Peter Zhang
Dec 18, 2024 09:40
NVIDIA NeMo-Aligner introduces a data-efficient approach to knowledge distillation for supervised fine-tuning, enhancing performance and efficiency in neural models.
NVIDIA’s NeMo-Aligner has unveiled a new methodology for enhancing supervised fine-tuning (SFT) through data-efficient knowledge distillation. This innovative approach allows for the transfer of knowledge from a larger teacher model to a more compact student model, achieving comparable accuracy with reduced data requirements, according to NVIDIA.

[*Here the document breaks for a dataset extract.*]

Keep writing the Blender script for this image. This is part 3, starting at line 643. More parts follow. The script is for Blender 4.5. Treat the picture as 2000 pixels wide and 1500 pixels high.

Advancements in Knowledge Distillation
Knowledge distillation is a technique that has been widely used in pretraining scenarios but is less explored in the context of supervised fine-tuning. NeMo-Aligner aims to bridge this gap by leveraging knowledge distillation during SFT to enhance model accuracy and efficiency. The method achieves higher accuracy than standard SFT by utilizing only 70% of the training steps, as demonstrated in their experiments.
Implementation and Benefits
The NeMo-Aligner uses a KD-logit approach, where the student model is trained to match the teacher’s output logits. This technique, known as “dark knowledge,” provides a more informative gradient signal by understanding the similarities and dissimilarities across classes. The process involves preprocessing where the teacher model’s predictions are cached, and the student model is trained to align with these predictions, resulting in memory savings and faster training times.
The approach significantly reduces the need for simultaneous loading of both teacher and student models, thus saving GPU memory. Instead, only the top-K logits of the teacher are stored, optimizing memory usage while maintaining detailed information transfer.
Empirical Results
Experiments conducted with the Nemotron-4 15B student model and a fine-tuned Nemotron-4 340B teacher model reveal that the KD-finetuned models outperform the vanilla SFT models in multiple benchmarks, including HumanEval, MBPP, and MATH. Notably, the KD-finetuned model requires fewer training tokens while achieving superior performance across six of seven evaluation metrics.
The KD approach also excels in the MMLU benchmark, which assesses a wide range of language understanding tasks, outperforming the baseline in both zero-shot and five-shot settings.
Conclusion
NVIDIA’s implementation of knowledge distillation in NeMo-Aligner demonstrates that this technique not only enhances model performance in data-scarce environments but also synergizes effectively with synthetic data generation (SDG) techniques. As a result, it offers a powerful tool for developers aiming to maximize model efficiency and accuracy through supervised fine-tuning.